HOW DONORS CAN MOVE THE NEEDLE ON RESULTS

Increasingly, as donors back their dollars with hands-on involvement, they are joining forces with organizations they support in order to leverage contributions and advance the mission.

Like any relationship, though, establishing an honest, effective donor-charity alliance built on trust and understanding takes time and compromise. While the third sector is clearly trying harder these days to be donor-friendly and more transparent, such partnerships still often throw up serious tensions. Usually, the strain stems from misunderstanding the other side’s motivations.

Since nonprofits depend on contributions and grants, development officers and fundraisers may wax poetic when describing programs and outcomes. They may gloss over some real challenges and difficulties. Unsurprisingly, this can offend donors, who often know better. Or, the cheery overview may cause donors to feel that the organization is less than competent or, worse, hiding something.

No one wins in such circumstances, and thankfully such happy talk is fading from the field.

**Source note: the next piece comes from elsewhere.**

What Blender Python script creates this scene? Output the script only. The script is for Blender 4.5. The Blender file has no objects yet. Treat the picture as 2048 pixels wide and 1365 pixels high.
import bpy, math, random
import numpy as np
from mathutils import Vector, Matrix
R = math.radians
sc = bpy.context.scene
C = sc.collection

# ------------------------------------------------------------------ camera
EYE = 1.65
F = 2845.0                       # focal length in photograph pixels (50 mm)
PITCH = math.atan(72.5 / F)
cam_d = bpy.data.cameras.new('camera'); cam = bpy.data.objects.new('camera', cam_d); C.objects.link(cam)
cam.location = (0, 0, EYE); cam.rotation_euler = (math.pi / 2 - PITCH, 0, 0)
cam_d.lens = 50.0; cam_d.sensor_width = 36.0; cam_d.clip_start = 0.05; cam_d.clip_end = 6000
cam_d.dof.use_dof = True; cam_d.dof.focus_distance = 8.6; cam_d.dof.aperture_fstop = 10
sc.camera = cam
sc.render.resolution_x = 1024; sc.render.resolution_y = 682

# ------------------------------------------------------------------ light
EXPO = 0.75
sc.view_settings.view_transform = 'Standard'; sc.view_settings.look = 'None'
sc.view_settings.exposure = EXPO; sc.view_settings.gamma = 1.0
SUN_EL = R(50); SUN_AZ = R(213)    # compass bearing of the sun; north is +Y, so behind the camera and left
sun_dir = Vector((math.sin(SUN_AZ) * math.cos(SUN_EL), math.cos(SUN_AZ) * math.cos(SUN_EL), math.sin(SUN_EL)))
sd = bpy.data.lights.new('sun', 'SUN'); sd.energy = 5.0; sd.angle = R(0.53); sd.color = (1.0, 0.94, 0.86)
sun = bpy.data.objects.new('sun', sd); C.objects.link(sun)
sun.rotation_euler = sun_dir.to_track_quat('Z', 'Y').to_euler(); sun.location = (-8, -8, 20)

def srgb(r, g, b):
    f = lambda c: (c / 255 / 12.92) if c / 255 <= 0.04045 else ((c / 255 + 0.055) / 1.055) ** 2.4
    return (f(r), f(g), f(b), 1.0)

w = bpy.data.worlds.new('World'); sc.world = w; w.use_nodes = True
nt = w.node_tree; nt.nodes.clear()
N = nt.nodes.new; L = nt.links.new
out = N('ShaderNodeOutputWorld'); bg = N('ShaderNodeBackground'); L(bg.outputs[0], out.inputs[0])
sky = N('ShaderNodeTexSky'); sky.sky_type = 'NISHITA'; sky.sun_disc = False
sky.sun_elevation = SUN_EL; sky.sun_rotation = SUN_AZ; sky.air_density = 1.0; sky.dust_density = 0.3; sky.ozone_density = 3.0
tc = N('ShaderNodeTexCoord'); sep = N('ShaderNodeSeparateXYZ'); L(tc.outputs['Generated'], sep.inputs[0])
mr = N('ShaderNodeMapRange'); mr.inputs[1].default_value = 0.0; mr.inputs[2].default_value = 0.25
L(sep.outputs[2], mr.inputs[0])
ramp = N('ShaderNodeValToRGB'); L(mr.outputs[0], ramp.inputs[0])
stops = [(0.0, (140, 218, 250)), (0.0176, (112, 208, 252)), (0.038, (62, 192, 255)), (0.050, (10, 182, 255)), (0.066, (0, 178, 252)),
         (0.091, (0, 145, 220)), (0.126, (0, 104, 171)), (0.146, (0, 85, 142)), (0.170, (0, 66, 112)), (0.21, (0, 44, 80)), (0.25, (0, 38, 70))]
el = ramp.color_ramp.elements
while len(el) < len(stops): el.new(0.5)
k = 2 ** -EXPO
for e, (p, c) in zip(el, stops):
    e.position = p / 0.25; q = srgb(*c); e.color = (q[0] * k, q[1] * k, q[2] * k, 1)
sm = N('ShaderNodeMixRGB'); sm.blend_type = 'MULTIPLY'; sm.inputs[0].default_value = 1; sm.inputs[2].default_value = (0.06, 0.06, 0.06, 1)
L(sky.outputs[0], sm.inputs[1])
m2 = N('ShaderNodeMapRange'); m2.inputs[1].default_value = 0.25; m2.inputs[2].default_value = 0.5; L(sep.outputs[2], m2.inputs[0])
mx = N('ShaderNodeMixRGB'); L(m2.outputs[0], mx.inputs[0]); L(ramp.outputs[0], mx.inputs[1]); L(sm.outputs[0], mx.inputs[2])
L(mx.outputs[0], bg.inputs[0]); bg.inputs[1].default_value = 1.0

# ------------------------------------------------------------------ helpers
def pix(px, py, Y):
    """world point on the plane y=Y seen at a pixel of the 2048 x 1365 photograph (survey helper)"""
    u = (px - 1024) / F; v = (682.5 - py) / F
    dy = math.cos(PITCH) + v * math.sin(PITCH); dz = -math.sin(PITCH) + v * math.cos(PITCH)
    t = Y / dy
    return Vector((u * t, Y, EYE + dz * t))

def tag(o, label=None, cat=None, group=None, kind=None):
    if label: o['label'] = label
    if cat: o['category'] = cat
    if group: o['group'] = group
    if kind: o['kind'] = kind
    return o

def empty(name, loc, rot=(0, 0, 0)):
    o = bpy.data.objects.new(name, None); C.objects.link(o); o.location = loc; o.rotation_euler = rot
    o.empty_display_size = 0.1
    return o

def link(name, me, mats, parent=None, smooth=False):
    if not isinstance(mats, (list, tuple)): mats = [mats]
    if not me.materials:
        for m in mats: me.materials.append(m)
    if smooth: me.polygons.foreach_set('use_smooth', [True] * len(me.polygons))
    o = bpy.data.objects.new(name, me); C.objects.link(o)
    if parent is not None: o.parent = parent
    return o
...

More frequently, charities simply cannot command the specifics that directly address donor questions. “Many nonprofits, even the largest, established institutions, don’t define goals,” says the Center for Effective Philanthropy’s Phil Buchanan. “Choosing goals is tied up with assessing results, so the organization must figure out what’s working and what’s not. But there’s no common unit of measurement for charitable impact, no analog for the business world’s ROI. You also have to measure the impact you’re having relative to the resources you have, which means weighing social good versus grants out the door. Across different programs and goals, it’s not possible to boil down to a single number. Another challenge is causality: If an organization is funding 4% or 6% percent of a project or mission, what is the connection between when you fund and what happened on the ground?”

How, indeed, do you convey this complex picture to expectant donors who are considering a contribution of $1,000 or $1 million depending on whether the nonprofit can adequately explain how the money will be spent and the precise result it will fund? The answer is that it takes a lot of goodwill and honest conversation—as well as ongoing donor education.

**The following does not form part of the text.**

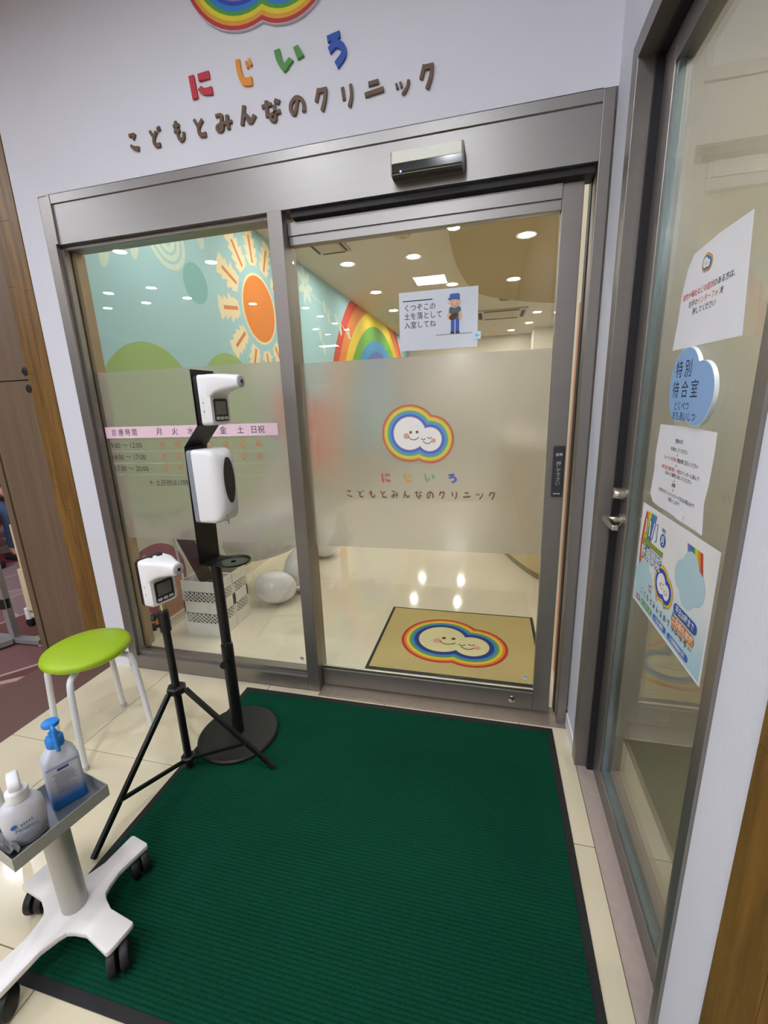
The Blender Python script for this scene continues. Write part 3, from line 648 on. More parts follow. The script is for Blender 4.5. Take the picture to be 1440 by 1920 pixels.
for ch, (x, z, a, b), n_ in zip(LINE2, pos2, ordn):
    o = solid_strokes('cutout_letter', ch, 0, 0, a, b, 0.008, BRN, M=FRONT(x, -0.0002, z))
    tag(o, ('%s brown cut-out letter in the row above the door header' % n_) if n_ in ('leftmost', 'rightmost') else ('%s brown cut-out letter from the left in the row above the door header' % n_), 'letter', 'brown wall letters')
s_ = 0.00088
sg = thing('cloud_sign', 'rainbow edged double cloud sign at the top of the white wall', 'sign', M=FRONT(1.035, -0.0005, 2.844))
MB().prism(cloud_outline(109, s_), 'z', 0, 0.010).out('sign_board', mat('sign_edge', 'cfd0d8', .6), sg)
WB = dict(RB); WB['r'] = mat('sign_red', 'b93a3d', .6); WB['o'] = mat('sign_orange', 'e0a03a', .6); WB['y'] = mat('sign_yellow', 'e2d52f', .6)
cloud_logo(sg, None, s_, 0, 0, 0.0104, cols=WB, bands=[(107, 'r'), (93, 'o'), (79, 'y'), (63, 'g'), (49, 'b'), (33, 'd'), (20, 'v'), (0, 'w')])

# ---- motion sensor on the header -----------------------------------
t = thing('door_sensor', 'silver and black motion sensor on the door header', 'sensor', M=Matrix.Translation((1.665, 0.005, 2.138)))
MB().box(-.122, .122, -.055, 0, -.038, .034).bevel(.008, 3).out('housing', mat('champagne_silver', 'b9b4a4', .4, .3), t)
MB().prism([(-.057, -.006), (-.0575, -.03), (-.046, -.0425), (-.02, -.0425), (-.02, -.006)], 'x', -.116, .116).out('lens', mat('sensor_black', '0c0d0e', .12), t)
box('cover', mat('champagne_light', 'e2e5d8', .4, 0.0), t, -.114, .114, -.0575, -.0551, -.005, .030, bev=.001)
prn('indicator_light', [circ(-.086, -.030, .003, 12)], emitm('blue_led', (.08, .12, 1), 9.0), t, plane((0, -.0585, 0), (1, 0, 0), (0, 0, 1)))

# ---- paper sign on the sliding glass --------------------------------
sgn = thing('paper_sign', 'white laminated notice with a capped cartoon man on the sliding glass', 'notice', M=FRONT(1.540, GY - 0.0012, 1.556))
MB().prism(rect(0, 0, .296, .209), 'z', 0, .0006).out('sheet', mat('bluish_paper', 'd4dae4', .5, var=.01), sgn)
z0 = .0009
prn('heading_rule', [rect(.014, .176, .128, .1795)], INK, sgn, None, z0)
for s, y in (('くつぞこの', .152), ('土を落として', .122), ('入室してね', .091)): txt('notice_lettering', s, .0268, .018, y, INK, sgn, z=z0, bold=.004, sx=.92)
prn('floor_rule', [rect(.14, .0495, .276, .0512)], INK, sgn, None, z0)
F = [('figure_leg', [rect(.197, .058, .211, .104), rect(.214, .058, .228, .104)], '3f5fae'), ('figure_shoe', [rrect(.195, .052, .211, .059, .003), rrect(.214, .052, .230, .059, .003)], '2b2b33'),
     ('figure_shirt', [rrect(.190, .100, .234, .146, .010)], '50656a'), ('figure_arm', [rrect(.184, .104, .198, .124, .006), rrect(.226, .098, .238, .128, .006)], 'e3b795'),
     ('figure_parcel', [circ(.206, .112, .017, 24, .010, .5)], '4e2f2b'), ('figure_face', [circ(.211, .160, .0185, 32, .019), circ(.192, .159, .005, 14), circ(.230, .159, .005, 14)], 'e6bd9f'),
     ('figure_hair', [rrect(.193, .164, .229, .176, .004)], '3a2b2a'), ('figure_brow', [rrect(.196, .160, .226, .170, .004)], 'e6bd9f'), ('figure_cap', [rrect(.192, .172, .230, .190, .008), rrect(.186, .170, .206, .176, .003)], '3c62b0'),
     ('figure_cheek', [circ(.201, .155, .004, 12), circ(.221, .155, .004, 12)], 'dd8f7f')]
for i, (n_, P, c) in enumerate(F): prn(n_, P, mat('print_' + c, c, .6), sgn, None, z0 + .0002 * i)
prn('figure_feature', stroke_poly(arc(.211, .156, .009, 215, 325, 8), .0012) + stroke_poly(arc(.203, .162, .004, 20, 160, 6), .0012) + stroke_poly(arc(.219, .162, .004, 20, 160, 6), .0012), INK, sgn, None, z0 + .0025)
stk = tag(prn('arrow_sticker', [rect(0, 0, .026, .026)], mat('cyan_sticker', 'bfe4f5', .5), None, FRONT(1.822, GY - 0.0036, 1.583), 0), 'small pale blue arrow sticker at the corner of the white notice', 'sticker')
prn('sticker_arrow', stroke_poly([(.006, .013), (.022, .013)], .003) + stroke_poly([(.013, .020), (.006, .013), (.013, .006)], .003), mat('sticker_blue', '6aa6c4', .6), stk, None, .0003)

# ---- notices on the side door glass ----------------------------------
SX = GX - 0.0008
def side(y, z): return SIDE(SX, y, z)
def outline_sheet(pts, thick=.0006): return MB().prism(pts, 'z', 0, thick)
def yz(P, y0, z0_): return [(y0 - y, z - z0_) for y, z in P]
p1 = thing('paper_notice', 'crumpled white fever notice with a tiny cloud logo, topmost on the side door', 'notice', M=side(-.458, 1.452))
P = yz([(-.458, 1.456), (-.470, 1.52), (-.474, 1.575), (-.492, 1.625), (-.515, 1.648), (-.62, 1.654), (-.737, 1.652), (-.748, 1.56), (-.756, 1.50), (-.762, 1.450), (-.60, 1.4535)], -.458, 1.452)
P.reverse(); outline_sheet(P).out('sheet', PAPER, p1, smooth=0)
cloud_logo(p1, None, .000072, .123, .162, .0009, dz=.0002)
txt('notice_lettering', '発熱や嘔吐などの症状', .0148, .026, .112, RED, p1, z=.0009, bold=.01, sx=.98)
txt('notice_lettering', 'のある方は、', .0148, .170, .112, INK, p1, z=.0009, bold=.01, sx=.98)
txt('notice_lettering', '右手の', .0148, .062, .092, INK, p1, z=.0009, bold=.008)
txt('notice_lettering', 'インターフォン', .0148, .105, .092, mat('orange_ink', 'dd7a45', .7), p1, z=.0009, bold=.008)
txt('notice_lettering', 'を', .0148, .2, .092, INK, p1, z=.0009, bold=.008)
txt('notice_lettering', '押してください', .0148, .086, .074, INK, p1, z=.0009, bold=.008)
# cloud shaped plaque
cp = thing('cloud_plaque', 'pale blue cloud shaped room plaque on the side door glass', 'plaque', M=side(-.60, 1.37))
def bumpy(s=1.0):
    cs = [(-.034, .010, .074), (.044, -.016, .066), (-.04, -.010, .066), (.02, -.016, .060)]
    out = []
    for k in range(72):
        a = 2 * PI * k / 72; d = Vector((math.cos(a), math.sin(a))); best = 0
        for cx, cy, r in cs:
            c = Vector((cx, cy)); b = d.dot(c); disc = b * b - (c.length_squared - r * r)
            if disc > 0: best = max(best, b + math.sqrt(disc))
        out.append((d.x * best * s, d.y * best * s))
    return out
MB().prism(bumpy(), 'z', 0, .008).out('plaque_board', mat('plaque_white', 'e9f2f6', .4), cp)
prn('plaque_face', [bumpy(.985)], mat('plaque_blue', '8fb6e6', .45, var=.01), cp, None, .0084)
for s, sz, x, y in (('特 別', .040, -.082, .036), ('待 合 室', .040, -.088, -.008), ('とくべつ', .022, -.070, -.042), ('まちあいしつ', .022, -.074, -.064)):
    txt('plaque_lettering', s, sz, x, y, mat('navy_ink', '28344e', .6), cp, z=.0088, sx=.92)
# torn instruction sheet
p2 = thing('paper_notice', 'torn white instruction sheet below the cloud plaque on the side door', 'notice', M=side(-.43, 1.077))
P = yz([(-.440, 1.283), (-.60, 1.284), (-.728, 1.281), (-.730, 1.242), (-.726, 1.178), (-.718, 1.139), (-.729, 1.075), (-.700, 1.077), (-.637, 1.077), (-.640, 1.094), (-.605, 1.079), (-.551, 1.081), (-.493, 1.080), (-.450, 1.083), (-.426, 1.101), (-.434, 1.166), (-.430, 1.208)], -.43, 1.077)
outline_sheet(P).out('sheet', PAPER, p2, smooth=0)
MB().prism([(.168, .002), (.207, .0005), (.206, .018), (.190, .020)], 'z', .0009, .0022).out('torn_flap', PAPER, p2, smooth=0)
for s, y, m_, x in (('受診の方', .172, INK, .135), ('手袋をしてください', .152, INK, .140), ('↓', .141, INK, .135), ('↓', .117, INK, .135), ('元あった場所に戻してください', .093, INK, .150), ('↓', .081, INK, .135), ('診察', .070, INK, .135), ('↓', .059, INK, .135), ('お会計はクレジットカード又はお振込みで', .047, INK, .150), ('お願いします！', .034, INK, .150)):
    txt('notice_lettering', s, .0105, x, y, m_, p2, z=.0009, align='CENTER', bold=.012)
txt('notice_lettering', 'カーテンを閉めて', .0105, .060, .129, RED, p2, z=.0009, bold=.01); txt('notice_lettering', '問診票ご記入ください', .0105, .1385, .129, INK, p2, z=.0009, bold=.012)
txt('notice_lettering', '保険証を問診票と一緒に', .0105, .052, .105, RED, p2, z=.0009, bold=.01); txt('notice_lettering', 'バインダーに挟んで', .0105, .160, .105, INK, p2, z=.0009, bold=.012)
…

On the other side, once the check is cashed, donors can turn intrusive or overbearing, feeling they’ve bought the right to express their opinions and direct decisions. And certainly they should have a voice. But many donors don’t take the time to become knowledgeable before weighing in. They may not bother to tap the nonprofit’s expertise in identifying where or how they can be most useful.

Before wading in, make sure you know as much as you can.

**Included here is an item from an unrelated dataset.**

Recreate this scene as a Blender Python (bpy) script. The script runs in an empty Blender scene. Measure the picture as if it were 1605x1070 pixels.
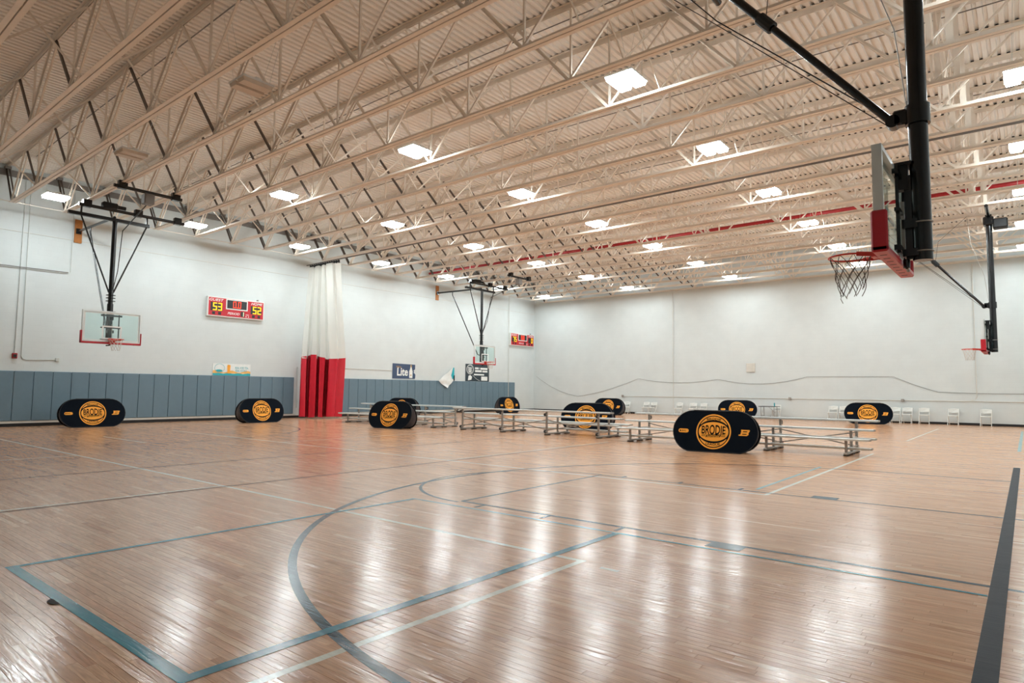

There’s also the troublesome challenge of novelty. Entrenched, familiar social problems aren’t nearly as interesting as fresh, trendy ones. “Donors like to support new ideas and innovations,” says Diana Aviv, chief executive of Independent Sector. “But the proliferation of nonprofit organizations is not sustainable. Nonprofits can’t always respond to a culture of donors that wants new things. There isn’t sufficient funding. Organizations will end up spending more time on fundraising than on delivering on their programs. We need to define support so organizations can succeed in profound and meaningful ways that change conditions.”